My buddy, Alan, sent me a link to yesterday’s NEW YORK TIMES OP-ED article “So Much Fun. So Irrelevant.” I have enjoyed reading Friedman’s articles. He ladles thoughts out in fashions that have made me glad for years even though I’ve spit out the bad taste of a few. This one, in particular, left an unexpected tang in my mouth.
It was in the third from last paragraph that I caught sight of a thread of thought I hadn’t expected to spot. “Right now, though, notes Levin, America is focused too much on getting “average” bandwidth to the last 5 percent of the country in rural areas, rather than getting “ultra-high-speed” bandwidth to the top 5 percent, in university towns, who will invent the future.” While, I am one of those who almost desperately favors linking all of us together, it was the scent of that thread of thought that pulled me completely off the path. Now, I’m certain that Mr. Friedman had no reason to catch sight of thread I’m playing with like my cat plays with hers. So, I’m not critiquing his work but I am trying to pull attention to what was not noticed.
Bear in mind that I am a ‘I wish had been an academic’ looking at the quote of Levin and feeling cautious. My caution is seated in being raised on a ranch where I learned to take what the educated had made like tractors, fence stretchers, pickups and the rest of those kinds of things well past what had been intended for and longer than expected. Out of those experiences with wires, pliers, nails and a hammer grew an almost joyful willingness to work in psych emergency. No simple 1, 2, 3 steps are available when dealing with people on the streets, in homes, alley’s or parks when they are immediately suicidal, psychotic, hyper manic or have a weapon in hand.

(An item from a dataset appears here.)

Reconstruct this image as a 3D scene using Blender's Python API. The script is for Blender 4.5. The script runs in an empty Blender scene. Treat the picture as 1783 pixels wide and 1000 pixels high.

I knew all of the basic steps and the standard end results expected of me in every emergency intervention for a county mental health system. More important, were the fundamentals I learned on the ranch. No matter how well I went prepared out on horse back, sitting on the tractor or breaking ice in the tank, I knew that occasionally something would go wrong. A knife being put to my throat fit oddly to keeping myself in the saddle when dad’s horse finally gave in to the locoweed he’d eaten a few days before. Both were well outside the realm of my expectations! My surviving both fits better to what Henry Petroski continuously pushes forward. We move closer to “Chitty Chitty Bang Bang” style than to beliefs that we are able surely and linearly discover those needed next advancements and so keep ourselves going evenly.
Mr. Friedman I still want scientist and academics working and I along with you want money well channeled toward them. However, I want the natural cognitive dissonance that Leon Festinger pointed out being realized from within the conflicts shared among engineers, academics, scientists and the rest of us. It is here that I saw that distortion of capitalism. So, my caution is focused on a seeming tranquilizer. I do not want the public, in any fashion, assuaged by the academic world, either; I want us stimulated and not just positively!